§ **Your task**: Write the data out again exactly, with no pictures.

— BEGIN —

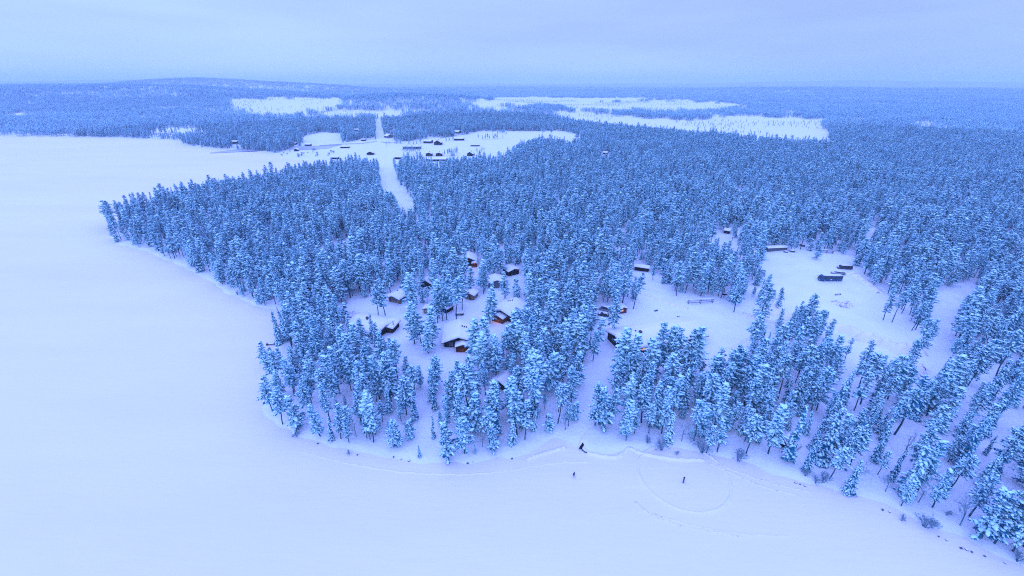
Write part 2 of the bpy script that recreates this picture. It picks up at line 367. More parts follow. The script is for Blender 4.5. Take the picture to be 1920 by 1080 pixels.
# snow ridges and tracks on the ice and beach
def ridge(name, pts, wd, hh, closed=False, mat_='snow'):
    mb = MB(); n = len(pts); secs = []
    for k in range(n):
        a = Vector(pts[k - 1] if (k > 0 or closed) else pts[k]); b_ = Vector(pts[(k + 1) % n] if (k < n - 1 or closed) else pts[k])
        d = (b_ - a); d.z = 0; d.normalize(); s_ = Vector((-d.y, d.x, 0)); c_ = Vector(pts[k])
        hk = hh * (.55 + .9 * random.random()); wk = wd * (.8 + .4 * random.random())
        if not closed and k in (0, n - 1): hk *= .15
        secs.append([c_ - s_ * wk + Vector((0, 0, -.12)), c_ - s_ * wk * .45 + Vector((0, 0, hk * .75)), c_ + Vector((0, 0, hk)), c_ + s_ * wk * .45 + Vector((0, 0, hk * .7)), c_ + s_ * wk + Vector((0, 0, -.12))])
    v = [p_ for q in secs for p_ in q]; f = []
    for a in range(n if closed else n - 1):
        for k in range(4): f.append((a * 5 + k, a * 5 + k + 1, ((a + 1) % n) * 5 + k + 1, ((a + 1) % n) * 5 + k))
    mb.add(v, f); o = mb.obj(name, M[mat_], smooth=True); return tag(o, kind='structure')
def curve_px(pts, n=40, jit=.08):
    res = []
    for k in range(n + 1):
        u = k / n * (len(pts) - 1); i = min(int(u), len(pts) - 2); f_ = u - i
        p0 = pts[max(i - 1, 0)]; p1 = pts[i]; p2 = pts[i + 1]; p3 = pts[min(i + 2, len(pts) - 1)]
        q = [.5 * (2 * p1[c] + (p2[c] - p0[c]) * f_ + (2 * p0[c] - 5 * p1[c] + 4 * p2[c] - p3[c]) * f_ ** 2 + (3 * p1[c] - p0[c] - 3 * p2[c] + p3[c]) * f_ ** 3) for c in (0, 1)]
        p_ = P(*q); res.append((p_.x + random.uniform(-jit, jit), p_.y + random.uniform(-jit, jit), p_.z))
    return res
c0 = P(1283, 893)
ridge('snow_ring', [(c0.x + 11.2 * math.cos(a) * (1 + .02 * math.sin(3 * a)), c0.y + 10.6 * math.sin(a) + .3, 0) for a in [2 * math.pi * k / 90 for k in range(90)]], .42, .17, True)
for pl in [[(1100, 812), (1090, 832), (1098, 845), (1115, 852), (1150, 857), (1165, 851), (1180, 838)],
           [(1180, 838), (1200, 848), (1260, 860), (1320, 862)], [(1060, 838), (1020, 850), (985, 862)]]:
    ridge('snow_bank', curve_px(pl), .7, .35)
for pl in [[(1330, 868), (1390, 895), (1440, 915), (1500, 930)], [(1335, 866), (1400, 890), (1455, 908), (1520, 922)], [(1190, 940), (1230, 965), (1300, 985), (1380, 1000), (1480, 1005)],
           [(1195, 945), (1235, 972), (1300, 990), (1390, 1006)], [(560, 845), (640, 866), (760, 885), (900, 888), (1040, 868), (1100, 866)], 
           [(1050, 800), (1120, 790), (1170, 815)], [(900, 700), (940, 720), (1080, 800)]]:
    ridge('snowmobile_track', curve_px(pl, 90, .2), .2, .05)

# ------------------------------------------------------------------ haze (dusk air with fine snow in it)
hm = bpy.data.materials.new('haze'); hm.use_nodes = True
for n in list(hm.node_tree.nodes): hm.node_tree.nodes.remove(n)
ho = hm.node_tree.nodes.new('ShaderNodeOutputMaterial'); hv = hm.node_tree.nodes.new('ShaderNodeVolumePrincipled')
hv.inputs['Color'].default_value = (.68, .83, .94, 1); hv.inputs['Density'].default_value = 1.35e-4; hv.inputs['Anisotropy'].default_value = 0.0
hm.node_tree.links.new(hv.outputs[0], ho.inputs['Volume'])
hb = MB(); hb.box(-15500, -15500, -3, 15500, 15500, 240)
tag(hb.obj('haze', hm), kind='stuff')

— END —

§ **Solution below**:
Write part 2 of the bpy script that recreates this picture. It picks up at line 367. More parts follow. The script is for Blender 4.5. Take the picture to be 1920 by 1080 pixels.
# snow ridges and tracks on the ice and beach
def ridge(name, pts, wd, hh, closed=False, mat_='snow'):
    mb = MB(); n = len(pts); secs = []
    for k in range(n):
        a = Vector(pts[k - 1] if (k > 0 or closed) else pts[k]); b_ = Vector(pts[(k + 1) % n] if (k < n - 1 or closed) else pts[k])
        d = (b_ - a); d.z = 0; d.normalize(); s_ = Vector((-d.y, d.x, 0)); c_ = Vector(pts[k])
        hk = hh * (.55 + .9 * random.random()); wk = wd * (.8 + .4 * random.random())
        if not closed and k in (0, n - 1): hk *= .15
        secs.append([c_ - s_ * wk + Vector((0, 0, -.12)), c_ - s_ * wk * .45 + Vector((0, 0, hk * .75)), c_ + Vector((0, 0, hk)), c_ + s_ * wk * .45 + Vector((0, 0, hk * .7)), c_ + s_ * wk + Vector((0, 0, -.12))])
    v = [p_ for q in secs for p_ in q]; f = []
    for a in range(n if closed else n - 1):
        for k in range(4): f.append((a * 5 + k, a * 5 + k + 1, ((a + 1) % n) * 5 + k + 1, ((a + 1) % n) * 5 + k))
    mb.add(v, f); o = mb.obj(name, M[mat_], smooth=True); return tag(o, kind='structure')
def curve_px(pts, n=40, jit=.08):
    res = []
    for k in range(n + 1):
        u = k / n * (len(pts) - 1); i = min(int(u), len(pts) - 2); f_ = u - i
        p0 = pts[max(i - 1, 0)]; p1 = pts[i]; p2 = pts[i + 1]; p3 = pts[min(i + 2, len(pts) - 1)]
        q = [.5 * (2 * p1[c] + (p2[c] - p0[c]) * f_ + (2 * p0[c] - 5 * p1[c] + 4 * p2[c] - p3[c]) * f_ ** 2 + (3 * p1[c] - p0[c] - 3 * p2[c] + p3[c]) * f_ ** 3) for c in (0, 1)]
        p_ = P(*q); res.append((p_.x + random.uniform(-jit, jit), p_.y + random.uniform(-jit, jit), p_.z))
    return res
c0 = P(1283, 893)
ridge('snow_ring', [(c0.x + 11.2 * math.cos(a) * (1 + .02 * math.sin(3 * a)), c0.y + 10.6 * math.sin(a) + .3, 0) for a in [2 * math.pi * k / 90 for k in range(90)]], .42, .17, True)
for pl in [[(1100, 812), (1090, 832), (1098, 845), (1115, 852), (1150, 857), (1165, 851), (1180, 838)],
           [(1180, 838), (1200, 848), (1260, 860), (1320, 862)], [(1060, 838), (1020, 850), (985, 862)]]:
    ridge('snow_bank', curve_px(pl), .7, .35)
for pl in [[(1330, 868), (1390, 895), (1440, 915), (1500, 930)], [(1335, 866), (1400, 890), (1455, 908), (1520, 922)], [(1190, 940), (1230, 965), (1300, 985), (1380, 1000), (1480, 1005)],
           [(1195, 945), (1235, 972), (1300, 990), (1390, 1006)], [(560, 845), (640, 866), (760, 885), (900, 888), (1040, 868), (1100, 866)], 
           [(1050, 800), (1120, 790), (1170, 815)], [(900, 700), (940, 720), (1080, 800)]]:
    ridge('snowmobile_track', curve_px(pl, 90, .2), .2, .05)

# ------------------------------------------------------------------ haze (dusk air with fine snow in it)
hm = bpy.data.materials.new('haze'); hm.use_nodes = True
for n in list(hm.node_tree.nodes): hm.node_tree.nodes.remove(n)
ho = hm.node_tree.nodes.new('ShaderNodeOutputMaterial'); hv = hm.node_tree.nodes.new('ShaderNodeVolumePrincipled')
hv.inputs['Color'].default_value = (.68, .83, .94, 1); hv.inputs['Density'].default_value = 1.35e-4; hv.inputs['Anisotropy'].default_value = 0.0
hm.node_tree.links.new(hv.outputs[0], ho.inputs['Volume'])
hb = MB(); hb.box(-15500, -15500, -3, 15500, 15500, 240)
tag(hb.obj('haze', hm), kind='stuff')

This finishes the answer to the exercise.